In regards to his Nobel Laureate-winning research for the Astana club, Maltsev discussed the modern paradigms of the world economy as it pertains to post-industrial theory.

"I was able to prove that over the centuries the emergence of new technologies has led to institutional shifts, causing changes in the development of economic science," Malstev said. "Central objective of the study was to reveal the potential of the method of analysis of the relativistic evolution of economic theory.
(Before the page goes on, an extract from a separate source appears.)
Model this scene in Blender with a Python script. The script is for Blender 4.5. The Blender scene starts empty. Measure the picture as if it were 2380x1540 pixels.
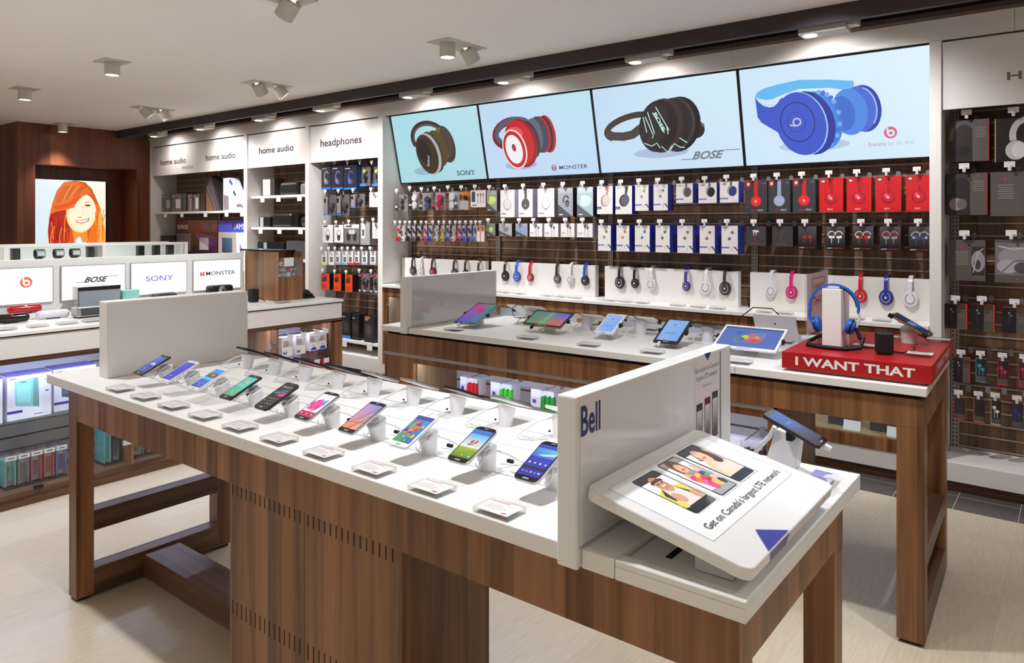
# Phone shop interior: display tables, headphone wall, speaker counter.
import bpy, bmesh, math, random
from mathutils import Vector, Matrix
from mathutils.geometry import tessellate_polygon

SC = bpy.context.scene
COL = SC.collection
PI = math.pi
rnd = random.Random(7)

# ------------------------------------------------------------------ camera
cam_d = bpy.data.cameras.new('camera')
cam_d.sensor_fit = 'HORIZONTAL'
cam_d.sensor_width = 36.0
cam_d.lens = 36.0 * 1690.0 / 2380.0
cam_d.shift_y = -250.0 / 2380.0
cam_d.clip_start = 0.05
cam_d.clip_end = 100
cam = bpy.data.objects.new('camera', cam_d)
COL.objects.link(cam)
cam.location = (0, 0, 1.55)
cam.rotation_euler = (PI / 2, 0, math.radians(38.17))
SC.camera = cam

# ------------------------------------------------------------------ world, exposure
world = bpy.data.worlds.new('mall')  # even fill light, added in place of an assumed open shop front
SC.world = world
world.use_nodes = True
bg = world.node_tree.nodes['Background']
bg.inputs[0].default_value = (1.0, 0.98, 0.97, 1)
bg.inputs[1].default_value = 0.22
vs = SC.view_settings
vs.view_transform = 'Standard'
vs.look = 'None'
vs.exposure = 0.0
vs.gamma = 1.0
vs.use_curve_mapping = False
SC.cycles.max_bounces = 9
SC.cycles.diffuse_bounces = 5
SC.cycles.transparent_max_bounces = 16
SPOT_W = 126.0      # ceiling lamps
WASH_W = 23.0      # wall washers

# ------------------------------------------------------------------ colour, materials
def S(r, g=None, b=None):
    if g is None:
        r, g, b = r
    f = lambda v: (v / 255 / 12.92) if v <= 10.31 else ((v / 255 + 0.055) / 1.055) ** 2.4
    return (f(r), f(g), f(b), 1.0)

MATS = {}
def mat(name, col=(200, 200, 200), rough=0.5, metal=0.0, emit=0.0, trans=0.0, alpha=1.0, coat=0.0, ior=1.45, spec=0.5):
    if name in MATS:
        return MATS[name]
    m = bpy.data.materials.new(name)
    m.use_nodes = True
    b = m.node_tree.nodes['Principled BSDF']
    c = S(*col)
    b.inputs['Base Color'].default_value = c
    b.inputs['Roughness'].default_value = rough
    b.inputs['Metallic'].default_value = metal
    b.inputs['IOR'].default_value = ior
    b.inputs['Specular IOR Level'].default_value = spec
    b.inputs['Transmission Weight'].default_value = trans
    b.inputs['Alpha'].default_value = alpha
    b.inputs['Coat Weight'].default_value = coat
    b.inputs['Coat Roughness'].default_value = 0.05
    if emit:
        b.inputs['Emission Color'].default_value = c
        b.inputs['Emission Strength'].default_value = emit
    MATS[name] = m
    return m

def nodes(m):
    nt = m.node_tree
    return nt, nt.nodes, nt.links, nt.nodes['Principled BSDF']

def attr_mat(name, emit=0.0, rough=0.4, coat=0.0):
    m = mat(name, (255, 255, 255), rough, coat=coat)
    nt, N, L, b = nodes(m)
    a = N.new('ShaderNodeAttribute')
    a.attribute_name = 'Col'
    if emit:
        b.inputs['Base Color'].default_value = (0.01, 0.01, 0.01, 1)
        L.new(a.outputs['Color'], b.inputs['Emission Color'])
        b.inputs['Emission Strength'].default_value = emit
    else:
        L.new(a.outputs['Color'], b.inputs['Base Color'])
    return m

PRINT = attr_mat('printed_card', 0, 0.35, 0.2)
SCREEN = attr_mat('lit_screen', 1.0, 0.12)
WALLSCREEN = attr_mat('lit_wall_screen', 1.12, 0.2)

def wood(name, dark, light, grain='z', width=0.075, red=0.0):
    """walnut veneer in strips of varied tone, fine grain along one axis"""
    m = mat(name, dark, 0.38)
    nt, N, L, b = nodes(m)
    geo = N.new('ShaderNodeNewGeometry')
    sep = N.new('ShaderNodeSeparateXYZ')
    L.new(geo.outputs['Position'], sep.inputs[0])
    ax = {'x': ('Y', 'Z', 'X'), 'y': ('X', 'Z', 'Y'), 'z': ('X', 'Y', 'Z')}[grain]
    mul = N.new('ShaderNodeMath'); mul.operation = 'MULTIPLY_ADD'
    L.new(sep.outputs[ax[0]], mul.inputs[0]); mul.inputs[1].default_value = 1.13
    L.new(sep.outputs[ax[1]], mul.inputs[2])
    comb = N.new('ShaderNodeCombineXYZ')
    L.new(mul.outputs[0], comb.inputs[0]); L.new(sep.outputs[ax[2]], comb.inputs[1])
    # slow wander of the strip edges
    nz = N.new('ShaderNodeTexNoise'); nz.inputs['Scale'].default_value = 1.7
    L.new(geo.outputs['Position'], nz.inputs['Vector'])
    add = N.new('ShaderNodeMath'); add.operation = 'MULTIPLY_ADD'
    L.new(nz.outputs[0], add.inputs[0]); add.inputs[1].default_value = 0.012; L.new(mul.outputs[0], add.inputs[2])
    dv = N.new('ShaderNodeMath'); dv.operation = 'DIVIDE'; L.new(add.outputs[0], dv.inputs[0]); dv.inputs[1].default_value = width
    fl = N.new('ShaderNodeMath'); fl.operation = 'FLOOR'; L.new(dv.outputs[0], fl.inputs[0])
    wn = N.new('ShaderNodeTexWhiteNoise'); wn.noise_dimensions = '1D'; L.new(fl.outputs[0], wn.inputs['W'])
    # figure: stretched noise
    mp = N.new('ShaderNodeMapping'); mp.inputs['Scale'].default_value = (26, 1.1, 1); L.new(comb.outputs[0], mp.inputs['Vector'])
    n2 = N.new('ShaderNodeTexNoise'); n2.inputs['Scale'].default_value = 1.0; n2.inputs['Detail'].default_value = 5; n2.inputs['Distortion'].default_value = 0.5
    L.new(mp.outputs[0], n2.inputs['Vector'])
    mp3 = N.new('ShaderNodeMapping'); mp3.inputs['Scale'].default_value = (260, 5, 1); L.new(comb.outputs[0], mp3.inputs['Vector'])
    n3 = N.new('ShaderNodeTexNoise'); n3.inputs['Scale'].default_value = 1.0; n3.inputs['Detail'].default_value = 2; L.new(mp3.outputs[0], n3.inputs['Vector'])
    s1 = N.new('ShaderNodeMath'); s1.operation = 'MULTIPLY_ADD'; L.new(wn.outputs[0], s1.inputs[0]); s1.inputs[1].default_value = 0.42; s1.inputs[2].default_value = -0.30
    s2 = N.new('ShaderNodeMath'); s2.operation = 'MULTIPLY_ADD'; L.new(n2.outputs[0], s2.inputs[0]); s2.inputs[1].default_value = 1.0; L.new(s1.outputs[0], s2.inputs[2])
    s3 = N.new('ShaderNodeMath'); s3.operation = 'MULTIPLY_ADD'; L.new(n3.outputs[0], s3.inputs[0]); s3.inputs[1].default_value = 0.22; L.new(s2.outputs[0], s3.inputs[2])
    cr = N.new('ShaderNodeValToRGB')
    e = cr.color_ramp.elements
    e[0].position = 0.18; e[0].color = S(*dark)
    e[1].position = 0.82; e[1].color = S(*light)
    L.new(s3.outputs[0], cr.inputs[0])
    L.new(cr.outputs[0], b.inputs['Base Color'])
    return m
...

The advantage of this approach is the inability to classify the economic doctrines of the past in terms of 'better' or 'worse' because of the built-in assumption that that statement of scientific problems is determined by socio-economic context of lived period."

Maltsev attributes the dynamics of the modern Russian, and therefore global economies, to a number of theories posed by economic philosophers throughout history, including domination absolutism, the trap of backwardness, epoch-making inventions and M. Blaug's "basic cannon of economic theory".

"Together, these approaches allow to justify the idea that the correction vector of economic mainstream occurs during an 'innovation pause', when there is a delay in the replacement of one holistic system of the conjugate technology to another," Maltsev said. "In particular, the proof is based on the example of the marginalist revolution, the Keynesian revolution, monetarist 'rebellion'."

When asked about the Astana Economic Forum as an institution, Maltsev expressed his enthusiasm for the group's continued academic successes.

"Taking part in the Astana Economic Forum once again I was convinced that the solution of contemporary problems of the world economy requires the mobilization potential of the entire expert community--all branches of knowledge," Maltsev said. "Forum in Astana is a platform where literally in the same room you can listen to the reports of the whole galaxy of eminent scientists. Of course, a great honor for all participants in the third World Economic Forum was the presence of youth protection projects of the Nobel Prize in Economics."

Maltsev's youth award from the Astana Club has provided him with funding to continue his research into economic science.

"The award, an assessment not only of my work, but also the labor of my teachers..." Maltsev said. "I am very grateful to my colleagues in the Department of World Economy... with whom I constantly exchange ideas and discuss new books. Without a doubt, our wonderful students--a huge incentive to move forward. Their constant questions, the desire to learn new things very motivated to continue their own research. Of course the invaluable contribution to the victory of my beloved parents and sisters."